Crystal Diffusion Variational Autoencoder for Periodic Material Generation

TL;DR

This paper introduces a novel generative model, the Crystal Diffusion Variational Autoencoder, which effectively captures physical and invariance constraints to generate realistic, stable periodic materials, outperforming previous methods in multiple tasks.

Contribution

The paper presents a new diffusion-based VAE that incorporates physical stability and invariance properties for periodic material generation, advancing the state-of-the-art in material design.

Findings

Outperforms previous methods in reconstructing input structures

Generates valid, diverse, and realistic materials

Optimizes specific material properties effectively

Abstract

Generating the periodic structure of stable materials is a long-standing challenge for the material design community.

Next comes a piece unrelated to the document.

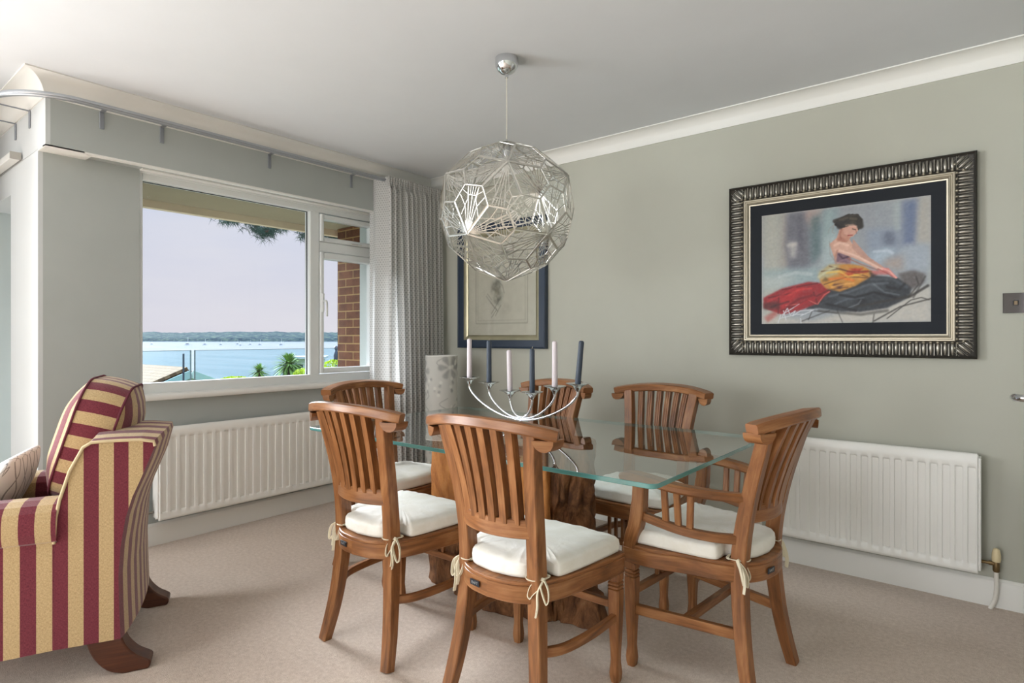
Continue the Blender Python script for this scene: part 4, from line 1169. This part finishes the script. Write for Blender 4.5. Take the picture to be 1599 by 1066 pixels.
# ------------------------------------------------------------------ striped armchair
def stripe_mat(name, half):
    a = M(name, (200, 170, 120), .92, 0, .12)
    uv = a.coord('UV'); sp = a.node('SeparateXYZ'); a.link(uv, sp.inputs[0])
    f = a.math('FRACT', a.math('DIVIDE', sp.outputs[0], 2*half)); k = a.math('LESS_THAN', f, .5)
    mp = a.node('Mapping'); mp.inputs['Scale'].default_value = (600, 130, 1); a.link(uv, mp.inputs[0]); n = a.noise(mp.outputs[0], 1, 3)
    mp2 = a.node('Mapping'); mp2.inputs['Scale'].default_value = (130, 600, 1); a.link(uv, mp2.inputs[0]); n2 = a.noise(mp2.outputs[0], 1, 3)
    nn = a.math('MULTIPLY', a.math('ADD', n, n2), .5)
    c1 = a.ramp(nn, [(.38, (172, 144, 102)), (.62, (214, 188, 144))]); c2 = a.ramp(nn, [(.38, (96, 34, 48)), (.62, (134, 62, 72))])
    a.base(a.mix(k, c1, c2)); a.bump(nn, .35, .003)
    a.b.inputs['Sheen Weight'].default_value = .35; a.b.inputs['Sheen Roughness'].default_value = .5
    return a.m
STR = stripe_mat('striped_upholstery', .0435); STR2 = stripe_mat('striped_upholstery_fine', .030)
PIPING = plain('cream_piping', (216, 196, 158), .85, 0, .2)
f3 = V(-.45, -.893, 0).normalized(); w3 = V(-.893, .45, 0).normalized()
SO = V(1.345, -2.615, 0)
sofa = thing('striped_armchair', SO, 'upholstered armchair with burgundy and cream stripes and wooden legs', 'armchair')
def L3(p, q, z): return f3*p+w3*q+V(0, 0, z)     # forward, across, up
SW = .655
# outer side / back shell: profile (p, z)
back = [(0, .13), (.004, .247), (.006, .35), (0, .449), (-.015, .55), (-.035, .62), (-.059, .678), (-.085, .745), (-.104, .795)]
topf = [(-.100, .812), (-.06, .82), (0, .822), (.05, .822), (.085, .820), (.108, .805), (.125, .77), (.145, .729), (.173, .634), (.184, .575), (.189, .488), (.190, .13)]
prof = back+topf
def off_prof(q):
    """inset of the profile near the sides to round the edges"""
    return q
def ustripe(p): return p+.0435*4.55
FRK = [min(1, max(0, (z-.45)/.34))*(1 if i < len(back)+5 else max(0, 1-(i-len(back)-4)*.25)) for i, (p, z) in enumerate(prof)]
mb = MB(); n = len(prof)
# side faces (near q=0, far q=SW)
for q in (0, SW):
    vs = [L3(p+(.075*FRK[i] if q else 0), q, z-(.055*FRK[i] if q else 0)) for i, (p, z) in enumerate(prof)]
    mb.add(vs, [tuple(range(n))], [[(ustripe(p), z) for p, z in prof]])
# wrap strip over back + top, stripes across the width; the back flares (rolls) outward to the top
NS = 25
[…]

This task is difficult because stable materials only exist in a low-dimensional subspace of all possible periodic arrangements of atoms: 1) the coordinates must lie in the local energy minimum defined by quantum mechanics, and 2) global stability also requires the structure to follow the complex, yet specific bonding preferences between different atom types. Existing methods fail to incorporate these factors and often lack proper invariances. We propose a Crystal Diffusion Variational Autoencoder (CDVAE) that captures the physical inductive bias of material stability. By learning from the data distribution of stable materials, the decoder generates materials in a diffusion process that moves atomic coordinates towards a lower energy state and updates atom types to satisfy bonding preferences between neighbors. Our model also explicitly encodes interactions across periodic boundaries and respects permutation, translation, rotation, and periodic invariances. We significantly outperform past methods in three tasks: 1) reconstructing the input structure, 2) generating valid, diverse, and realistic materials, and 3) generating materials that optimize a specific property. We also provide several standard datasets and evaluation metrics for the broader machine learning community.